Claims false accusations have undermined nationality law to ensure ‘there are no more Patrick Drahis’ in Portugal
In a furious 131-page document citing “relevant figures in (the Portuguese) government”, parliament and the media, Porto’s embattled Jewish Community has presented a complaint to the European Public Prosecutor’s Office (EPPO), entitled “The First Great Antisemitic Conspiracy of the 21st Century”.
The community is fighting against the stigma of Operation Open Door – an investigation into the alleged use of the 2015 nationality law designed to ‘welcome back’ Portuguese Sephardic Jews persecuted during the Inquisition.
The law has potentially been ‘corrupted’ to allow various high-wealth individuals access to European nationality when they do not qualify for it. At least, this has been the inference of endless stories in the press since the start of the year.

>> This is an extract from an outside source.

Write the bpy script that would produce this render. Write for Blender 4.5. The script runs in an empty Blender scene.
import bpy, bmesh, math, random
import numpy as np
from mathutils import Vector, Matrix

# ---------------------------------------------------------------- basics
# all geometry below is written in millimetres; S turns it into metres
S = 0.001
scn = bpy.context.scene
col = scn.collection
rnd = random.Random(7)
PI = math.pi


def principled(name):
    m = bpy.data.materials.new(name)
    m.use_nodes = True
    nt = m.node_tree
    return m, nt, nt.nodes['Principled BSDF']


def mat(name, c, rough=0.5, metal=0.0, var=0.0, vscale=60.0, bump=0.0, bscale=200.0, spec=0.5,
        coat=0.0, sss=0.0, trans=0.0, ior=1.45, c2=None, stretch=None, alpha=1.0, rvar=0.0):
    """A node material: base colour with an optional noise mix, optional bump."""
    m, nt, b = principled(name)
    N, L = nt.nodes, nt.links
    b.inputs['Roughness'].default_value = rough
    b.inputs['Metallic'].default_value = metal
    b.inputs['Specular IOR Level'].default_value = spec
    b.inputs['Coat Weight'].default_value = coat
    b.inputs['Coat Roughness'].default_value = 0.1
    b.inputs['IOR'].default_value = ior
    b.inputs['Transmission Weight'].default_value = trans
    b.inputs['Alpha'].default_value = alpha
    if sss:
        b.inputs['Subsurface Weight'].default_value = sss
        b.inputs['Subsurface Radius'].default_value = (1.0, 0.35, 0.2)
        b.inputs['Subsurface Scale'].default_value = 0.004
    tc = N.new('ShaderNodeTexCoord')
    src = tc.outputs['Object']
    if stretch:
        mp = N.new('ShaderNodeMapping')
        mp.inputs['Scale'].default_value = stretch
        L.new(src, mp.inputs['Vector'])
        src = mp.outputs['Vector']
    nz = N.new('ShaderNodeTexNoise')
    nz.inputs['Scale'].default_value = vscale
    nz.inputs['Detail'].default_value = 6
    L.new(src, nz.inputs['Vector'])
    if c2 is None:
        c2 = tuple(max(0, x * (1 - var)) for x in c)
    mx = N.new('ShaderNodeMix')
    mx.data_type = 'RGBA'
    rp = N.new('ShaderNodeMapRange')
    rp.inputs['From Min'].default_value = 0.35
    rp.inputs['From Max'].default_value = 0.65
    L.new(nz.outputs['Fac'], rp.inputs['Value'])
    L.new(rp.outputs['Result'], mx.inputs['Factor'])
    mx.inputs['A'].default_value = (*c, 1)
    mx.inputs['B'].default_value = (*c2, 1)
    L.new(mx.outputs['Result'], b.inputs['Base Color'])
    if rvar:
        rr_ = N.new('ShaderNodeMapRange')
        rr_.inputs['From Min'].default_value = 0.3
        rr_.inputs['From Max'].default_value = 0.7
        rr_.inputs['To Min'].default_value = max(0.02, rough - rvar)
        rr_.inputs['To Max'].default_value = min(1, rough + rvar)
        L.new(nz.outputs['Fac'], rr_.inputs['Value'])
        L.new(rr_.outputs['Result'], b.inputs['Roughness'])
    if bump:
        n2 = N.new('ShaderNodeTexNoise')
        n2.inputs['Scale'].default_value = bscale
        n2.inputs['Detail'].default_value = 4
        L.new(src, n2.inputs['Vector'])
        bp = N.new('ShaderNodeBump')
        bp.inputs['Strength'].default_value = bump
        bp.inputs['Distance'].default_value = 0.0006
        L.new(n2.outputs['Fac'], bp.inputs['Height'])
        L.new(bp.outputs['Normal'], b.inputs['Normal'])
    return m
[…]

Operation Open Door began with allegations over the speed – and lack of convincing proof – behind the Portuguese citizenship awarded to Russian oligarch Roman Abramovich.
Since then all manner of ‘big names’ have come to the fore – including that of Altice telecoms boss Patrick Drahi (Altice being the parent company of Portuguese telecoms giant MEO) – while decisions have been approved to ‘tighten’ the criteria for awarding Portuguese nationality to purported Sephardic Jews.
According to the Porto community, a new stipulation which came into force on September 1 “has made it impossible for candidates to meet the law’s requirements”.
Descendants must now show certificates proving inherited real estate in Portugal, something which is “logically impossible” because Sephardic Jews had their assets confiscated centuries ago.
More to the point, Porto Jewish Community suggests the whole furore has been set up to mask a campaign to remove Patrick Drahi from his leadership of MEO and replace him with “a non-Jewish fund” of ‘eminent Portuguese’…
This is where the complaint veers into such extraordinary territory that the World Jewish Congress has intervened.
A locked article in Israel’s Haaretz online newspaper says the Congress accuses Porto Jewish Community of “espousing spurious conspiracy theories”.
In a post over social media, the Congress writes: “Antisemitism is too serious a matter to be trivialized and used without foundation. Espousing spurious conspiracy theories falls in this category and must be categorically rejected as a tactic”.
Thus the brouhaha over this 131-page complaint has been put into context.
How the European Prosecutor’s Office decides to deal is unlikely to have any bearing on the Public Prosecutor’s case here.
Aside from naming various political figures, the complaint also attacks PJ judicial police, accusing them of ‘nighttime robberies on law offices and private homes’; of ‘invading’ the home of the community’s vice president Isabel Ferreira Lopes (who had to ‘run to the bathroom’), and of denying the rabbi arrested for his part in the alleged corruption of the 2015 law of access to kosher food…
Suffice it to say, the Jewish News Syndicate accepts that while the European Prosecutor cannot look into claims of anti-Semitism, “it can investigate fraud and corruption when EU money is involved”.
“The Porto Jewish Community hopes the EPPO will probe for possible financial impropriety”, the online concludes, which ironically is an integral part of the brief of Operation Open Door.